(begin)
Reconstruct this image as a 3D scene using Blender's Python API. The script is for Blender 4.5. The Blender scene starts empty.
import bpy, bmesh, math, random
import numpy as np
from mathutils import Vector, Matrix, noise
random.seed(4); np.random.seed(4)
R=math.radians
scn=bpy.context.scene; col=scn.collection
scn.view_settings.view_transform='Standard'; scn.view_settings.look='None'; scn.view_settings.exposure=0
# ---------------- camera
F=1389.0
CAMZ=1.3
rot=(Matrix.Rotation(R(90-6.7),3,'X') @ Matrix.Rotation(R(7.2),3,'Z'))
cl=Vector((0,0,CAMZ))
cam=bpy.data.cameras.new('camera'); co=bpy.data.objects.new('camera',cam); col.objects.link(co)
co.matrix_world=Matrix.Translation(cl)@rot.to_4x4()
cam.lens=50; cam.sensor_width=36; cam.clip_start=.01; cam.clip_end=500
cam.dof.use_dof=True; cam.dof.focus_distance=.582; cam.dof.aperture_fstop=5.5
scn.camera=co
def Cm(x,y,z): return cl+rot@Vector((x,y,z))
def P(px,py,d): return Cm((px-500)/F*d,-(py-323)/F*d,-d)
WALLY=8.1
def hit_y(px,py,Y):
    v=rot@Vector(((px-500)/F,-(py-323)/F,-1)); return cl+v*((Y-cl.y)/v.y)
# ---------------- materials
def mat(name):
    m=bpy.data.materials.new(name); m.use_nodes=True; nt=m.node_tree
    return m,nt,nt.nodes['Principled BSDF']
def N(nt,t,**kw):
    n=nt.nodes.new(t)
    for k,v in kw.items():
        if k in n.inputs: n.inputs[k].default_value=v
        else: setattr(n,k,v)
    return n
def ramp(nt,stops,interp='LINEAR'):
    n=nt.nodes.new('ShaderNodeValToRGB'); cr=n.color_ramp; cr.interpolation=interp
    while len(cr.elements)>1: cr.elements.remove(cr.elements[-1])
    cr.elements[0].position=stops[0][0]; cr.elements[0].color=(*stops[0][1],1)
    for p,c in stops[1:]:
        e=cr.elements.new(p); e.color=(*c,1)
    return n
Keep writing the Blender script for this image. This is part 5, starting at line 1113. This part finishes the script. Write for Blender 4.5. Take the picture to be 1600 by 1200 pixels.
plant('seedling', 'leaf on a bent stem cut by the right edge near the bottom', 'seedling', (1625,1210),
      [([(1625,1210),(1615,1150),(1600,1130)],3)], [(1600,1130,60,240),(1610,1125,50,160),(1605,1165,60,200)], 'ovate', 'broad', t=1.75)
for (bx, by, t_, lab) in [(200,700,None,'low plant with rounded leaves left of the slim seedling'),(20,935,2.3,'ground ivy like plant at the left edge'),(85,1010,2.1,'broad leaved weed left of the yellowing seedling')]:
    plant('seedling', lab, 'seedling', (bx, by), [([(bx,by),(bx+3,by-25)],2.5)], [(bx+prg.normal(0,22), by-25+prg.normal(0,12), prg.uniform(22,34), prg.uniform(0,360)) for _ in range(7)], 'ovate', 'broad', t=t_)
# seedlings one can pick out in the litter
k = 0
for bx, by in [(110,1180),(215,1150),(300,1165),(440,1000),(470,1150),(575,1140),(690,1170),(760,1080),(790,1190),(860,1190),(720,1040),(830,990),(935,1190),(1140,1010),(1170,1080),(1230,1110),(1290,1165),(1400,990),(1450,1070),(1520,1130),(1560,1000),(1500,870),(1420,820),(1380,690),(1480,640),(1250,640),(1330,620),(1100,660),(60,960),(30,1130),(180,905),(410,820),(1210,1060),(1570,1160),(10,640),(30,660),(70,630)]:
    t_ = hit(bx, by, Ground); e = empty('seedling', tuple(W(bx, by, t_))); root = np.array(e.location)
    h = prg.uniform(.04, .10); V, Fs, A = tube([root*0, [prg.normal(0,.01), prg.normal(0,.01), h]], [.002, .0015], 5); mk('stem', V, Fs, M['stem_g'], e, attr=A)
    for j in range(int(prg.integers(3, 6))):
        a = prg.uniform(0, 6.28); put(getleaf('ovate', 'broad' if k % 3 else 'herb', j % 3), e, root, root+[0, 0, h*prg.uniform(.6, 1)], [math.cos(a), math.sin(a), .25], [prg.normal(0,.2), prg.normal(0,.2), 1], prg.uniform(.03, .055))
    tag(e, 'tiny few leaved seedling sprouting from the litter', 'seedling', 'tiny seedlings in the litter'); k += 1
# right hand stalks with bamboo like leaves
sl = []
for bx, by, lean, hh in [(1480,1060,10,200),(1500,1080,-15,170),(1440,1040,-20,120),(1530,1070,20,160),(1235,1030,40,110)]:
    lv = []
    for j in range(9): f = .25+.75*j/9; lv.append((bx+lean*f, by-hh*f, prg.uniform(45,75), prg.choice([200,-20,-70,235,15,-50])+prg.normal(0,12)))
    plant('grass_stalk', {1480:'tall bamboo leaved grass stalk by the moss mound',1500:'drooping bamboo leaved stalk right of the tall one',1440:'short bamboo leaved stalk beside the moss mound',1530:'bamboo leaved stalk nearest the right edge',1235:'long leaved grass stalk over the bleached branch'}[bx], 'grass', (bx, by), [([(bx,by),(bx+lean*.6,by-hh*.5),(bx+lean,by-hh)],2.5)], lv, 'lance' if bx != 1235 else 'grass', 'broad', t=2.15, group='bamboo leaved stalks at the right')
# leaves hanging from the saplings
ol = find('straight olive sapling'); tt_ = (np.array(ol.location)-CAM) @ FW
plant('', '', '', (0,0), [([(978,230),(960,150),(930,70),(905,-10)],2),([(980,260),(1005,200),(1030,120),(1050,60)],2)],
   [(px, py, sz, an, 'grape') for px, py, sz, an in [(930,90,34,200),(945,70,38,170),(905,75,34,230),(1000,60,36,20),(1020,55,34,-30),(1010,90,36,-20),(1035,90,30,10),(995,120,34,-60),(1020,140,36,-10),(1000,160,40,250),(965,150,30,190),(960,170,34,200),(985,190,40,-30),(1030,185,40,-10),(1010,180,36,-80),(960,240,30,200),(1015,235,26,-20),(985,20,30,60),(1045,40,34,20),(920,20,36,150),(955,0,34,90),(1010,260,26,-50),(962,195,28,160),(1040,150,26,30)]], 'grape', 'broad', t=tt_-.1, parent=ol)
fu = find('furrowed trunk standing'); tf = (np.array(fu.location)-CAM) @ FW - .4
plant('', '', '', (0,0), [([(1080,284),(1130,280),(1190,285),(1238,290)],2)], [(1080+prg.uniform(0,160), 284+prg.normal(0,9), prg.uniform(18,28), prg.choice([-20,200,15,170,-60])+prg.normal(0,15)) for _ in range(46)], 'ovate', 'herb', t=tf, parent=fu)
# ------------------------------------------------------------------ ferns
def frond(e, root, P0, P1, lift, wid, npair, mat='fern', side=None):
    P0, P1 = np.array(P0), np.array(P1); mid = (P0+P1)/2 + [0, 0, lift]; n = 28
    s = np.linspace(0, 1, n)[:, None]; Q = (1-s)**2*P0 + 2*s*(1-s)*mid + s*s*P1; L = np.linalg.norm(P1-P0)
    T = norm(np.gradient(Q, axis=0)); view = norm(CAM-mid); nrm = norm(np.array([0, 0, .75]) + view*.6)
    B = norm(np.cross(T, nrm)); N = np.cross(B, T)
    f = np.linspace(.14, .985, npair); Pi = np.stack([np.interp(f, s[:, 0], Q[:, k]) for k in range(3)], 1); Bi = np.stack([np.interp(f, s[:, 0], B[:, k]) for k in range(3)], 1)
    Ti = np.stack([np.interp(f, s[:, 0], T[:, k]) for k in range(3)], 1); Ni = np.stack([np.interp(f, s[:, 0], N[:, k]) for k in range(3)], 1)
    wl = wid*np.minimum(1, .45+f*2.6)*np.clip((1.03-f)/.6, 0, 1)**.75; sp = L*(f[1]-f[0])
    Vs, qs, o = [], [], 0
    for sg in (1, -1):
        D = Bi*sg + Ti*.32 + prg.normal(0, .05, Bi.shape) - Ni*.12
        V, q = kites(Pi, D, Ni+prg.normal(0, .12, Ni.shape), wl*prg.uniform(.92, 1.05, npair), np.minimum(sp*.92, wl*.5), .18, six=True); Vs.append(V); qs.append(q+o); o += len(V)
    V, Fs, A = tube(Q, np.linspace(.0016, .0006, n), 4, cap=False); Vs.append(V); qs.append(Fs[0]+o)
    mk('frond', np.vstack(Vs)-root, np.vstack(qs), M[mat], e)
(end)
Return all lines containing the word "scene".

Written answer:
Reconstruct this image as a 3D scene using Blender's Python API. The script is for Blender 4.5. The Blender scene starts empty.
scn=bpy.context.scene; col=scn.collection